Given instruction
Output every line below without omitting or altering anything.

Data shown

Begin

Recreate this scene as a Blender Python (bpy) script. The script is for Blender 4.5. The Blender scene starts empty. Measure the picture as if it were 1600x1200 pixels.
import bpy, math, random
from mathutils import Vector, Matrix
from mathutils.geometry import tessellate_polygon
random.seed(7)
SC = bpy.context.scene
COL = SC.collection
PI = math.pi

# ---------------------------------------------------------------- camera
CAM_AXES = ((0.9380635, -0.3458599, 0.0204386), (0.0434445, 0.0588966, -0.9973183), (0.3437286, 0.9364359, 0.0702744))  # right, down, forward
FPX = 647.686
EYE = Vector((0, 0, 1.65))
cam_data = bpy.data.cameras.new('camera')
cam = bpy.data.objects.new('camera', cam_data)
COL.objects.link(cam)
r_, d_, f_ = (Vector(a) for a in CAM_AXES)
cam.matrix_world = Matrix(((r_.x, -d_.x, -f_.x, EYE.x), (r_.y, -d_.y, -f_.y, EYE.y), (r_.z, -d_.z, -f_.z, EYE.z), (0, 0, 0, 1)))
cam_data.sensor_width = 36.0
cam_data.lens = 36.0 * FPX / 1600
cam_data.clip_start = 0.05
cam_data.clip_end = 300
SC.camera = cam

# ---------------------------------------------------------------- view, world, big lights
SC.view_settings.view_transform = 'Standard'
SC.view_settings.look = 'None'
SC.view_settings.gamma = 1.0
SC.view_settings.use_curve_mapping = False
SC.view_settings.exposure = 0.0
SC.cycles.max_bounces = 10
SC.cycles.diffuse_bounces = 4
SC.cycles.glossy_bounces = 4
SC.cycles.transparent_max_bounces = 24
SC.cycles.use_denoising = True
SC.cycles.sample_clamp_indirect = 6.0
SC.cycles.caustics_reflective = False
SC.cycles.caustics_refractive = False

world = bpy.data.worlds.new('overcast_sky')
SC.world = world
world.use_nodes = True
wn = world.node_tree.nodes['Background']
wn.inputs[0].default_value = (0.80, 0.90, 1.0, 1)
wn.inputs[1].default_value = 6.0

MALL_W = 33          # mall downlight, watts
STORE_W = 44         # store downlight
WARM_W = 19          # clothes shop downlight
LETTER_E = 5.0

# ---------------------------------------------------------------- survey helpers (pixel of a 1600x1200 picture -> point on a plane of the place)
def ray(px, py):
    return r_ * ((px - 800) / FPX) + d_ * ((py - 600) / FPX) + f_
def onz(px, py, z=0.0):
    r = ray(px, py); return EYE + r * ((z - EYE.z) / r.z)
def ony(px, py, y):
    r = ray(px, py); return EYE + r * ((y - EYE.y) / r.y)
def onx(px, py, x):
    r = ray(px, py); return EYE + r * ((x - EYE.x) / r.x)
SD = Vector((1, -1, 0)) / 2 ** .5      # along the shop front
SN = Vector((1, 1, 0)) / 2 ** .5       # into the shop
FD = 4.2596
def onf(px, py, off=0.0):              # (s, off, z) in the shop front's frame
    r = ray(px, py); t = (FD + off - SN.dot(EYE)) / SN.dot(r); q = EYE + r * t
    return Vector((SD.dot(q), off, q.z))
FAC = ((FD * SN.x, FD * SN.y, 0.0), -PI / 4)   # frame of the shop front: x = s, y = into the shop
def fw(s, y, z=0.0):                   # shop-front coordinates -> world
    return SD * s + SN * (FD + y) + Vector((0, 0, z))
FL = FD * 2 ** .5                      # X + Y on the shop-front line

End

Solution to this task
Recreate this scene as a Blender Python (bpy) script. The script is for Blender 4.5. The Blender scene starts empty. Measure the picture as if it were 1600x1200 pixels.
import bpy, math, random
from mathutils import Vector, Matrix
from mathutils.geometry import tessellate_polygon
random.seed(7)
SC = bpy.context.scene
COL = SC.collection
PI = math.pi

# ---------------------------------------------------------------- camera
CAM_AXES = ((0.9380635, -0.3458599, 0.0204386), (0.0434445, 0.0588966, -0.9973183), (0.3437286, 0.9364359, 0.0702744))  # right, down, forward
FPX = 647.686
EYE = Vector((0, 0, 1.65))
cam_data = bpy.data.cameras.new('camera')
cam = bpy.data.objects.new('camera', cam_data)
COL.objects.link(cam)
r_, d_, f_ = (Vector(a) for a in CAM_AXES)
cam.matrix_world = Matrix(((r_.x, -d_.x, -f_.x, EYE.x), (r_.y, -d_.y, -f_.y, EYE.y), (r_.z, -d_.z, -f_.z, EYE.z), (0, 0, 0, 1)))
cam_data.sensor_width = 36.0
cam_data.lens = 36.0 * FPX / 1600
cam_data.clip_start = 0.05
cam_data.clip_end = 300
SC.camera = cam

# ---------------------------------------------------------------- view, world, big lights
SC.view_settings.view_transform = 'Standard'
SC.view_settings.look = 'None'
SC.view_settings.gamma = 1.0
SC.view_settings.use_curve_mapping = False
SC.view_settings.exposure = 0.0
SC.cycles.max_bounces = 10
SC.cycles.diffuse_bounces = 4
SC.cycles.glossy_bounces = 4
SC.cycles.transparent_max_bounces = 24
SC.cycles.use_denoising = True
SC.cycles.sample_clamp_indirect = 6.0
SC.cycles.caustics_reflective = False
SC.cycles.caustics_refractive = False

world = bpy.data.worlds.new('overcast_sky')
SC.world = world
world.use_nodes = True
wn = world.node_tree.nodes['Background']
wn.inputs[0].default_value = (0.80, 0.90, 1.0, 1)
wn.inputs[1].default_value = 6.0

MALL_W = 33          # mall downlight, watts
STORE_W = 44         # store downlight
WARM_W = 19          # clothes shop downlight
LETTER_E = 5.0

# ---------------------------------------------------------------- survey helpers (pixel of a 1600x1200 picture -> point on a plane of the place)
def ray(px, py):
    return r_ * ((px - 800) / FPX) + d_ * ((py - 600) / FPX) + f_
def onz(px, py, z=0.0):
    r = ray(px, py); return EYE + r * ((z - EYE.z) / r.z)
def ony(px, py, y):
    r = ray(px, py); return EYE + r * ((y - EYE.y) / r.y)
def onx(px, py, x):
    r = ray(px, py); return EYE + r * ((x - EYE.x) / r.x)
SD = Vector((1, -1, 0)) / 2 ** .5      # along the shop front
SN = Vector((1, 1, 0)) / 2 ** .5       # into the shop
FD = 4.2596
def onf(px, py, off=0.0):              # (s, off, z) in the shop front's frame
    r = ray(px, py); t = (FD + off - SN.dot(EYE)) / SN.dot(r); q = EYE + r * t
    return Vector((SD.dot(q), off, q.z))
FAC = ((FD * SN.x, FD * SN.y, 0.0), -PI / 4)   # frame of the shop front: x = s, y = into the shop
def fw(s, y, z=0.0):                   # shop-front coordinates -> world
    return SD * s + SN * (FD + y) + Vector((0, 0, z))
FL = FD * 2 ** .5                      # X + Y on the shop-front line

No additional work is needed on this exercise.